Friday, May 16, 2008

Piketty Interview

In Le Monde.

Central Banking

Lately there seems to be a certain amount of turmoil around the question of what central bankers have done and ought to be doing. Even before the subprime crisis there was no real consensus, even though there was a tendency to credit what has been called "the Great Moderation"--the lessening of the severity and frequency of recessions--to central bank vigilance and success not only in quelling inflation but in shaping inflationary expectations. But in recent days we have had Joseph Stiglitz launching a broadside on "inflation targeting," one of the tools used by some central banks to achieve these goals, and now another heavyweight economist, Alan Blinder, along with collaborators, raising questions about central bank communications strategies, following Michael Woodford, who asks similar questions. And this is to say nothing about the vociferous criticism of central bank actions in connection with the subprime crisis, with many critics alleging that lack of oversight encouraged risky behavior and that bailouts have only exacerbated moral hazard in financial markets.

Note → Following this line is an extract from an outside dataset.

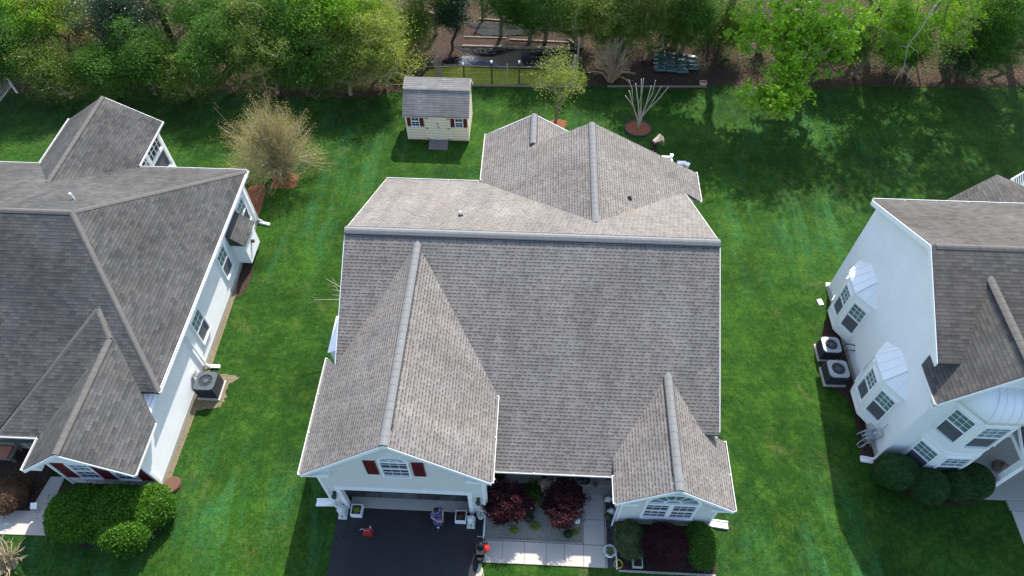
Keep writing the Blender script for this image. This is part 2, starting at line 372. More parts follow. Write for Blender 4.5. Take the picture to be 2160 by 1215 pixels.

What is the relevance of all this to French politics? It's no secret that Sarkozy has been unhappy with the European Central Bank. Central bankers, who like to think of themselves as virtuous vestal virgins, may have secretly delighted in the fact that their most outspoken critic seemed to go out of his way to publicize the character flaws that are supposed to afflict pandering political sinners: he spent lavishly both in public (cutting taxes on wealth as well as on overtime) and in private (yachts, jets, bling). The ECB, being a relatively young institution, has struggled mightily to establish its "credible commitment" to combating inflation, letting the chips (unemployment, slow growth) fall where they may. Like stern disciplinarians everywhere, they have insisted that the punishment is for the profligate child's own good. But the articles cited above are perhaps a sign that the "spare the rod and spoil the child" mentality of central bankers may be about to change. The new parenting style has yet to find its Dr. Spock. The critique of the puritanical martinet is still couched mainly in the language of mild internal dissent rather than outright apostasy (with the possible exception of Stiglitz). But internal dissent, coupled with more vociferous extramural denunciation and real changes in global markets (when food and oil are in short supply, is "inflation always and everywhere a monetary phenomenon"?), signal impending changes in central bank practice, on which political actors will want to capitalize.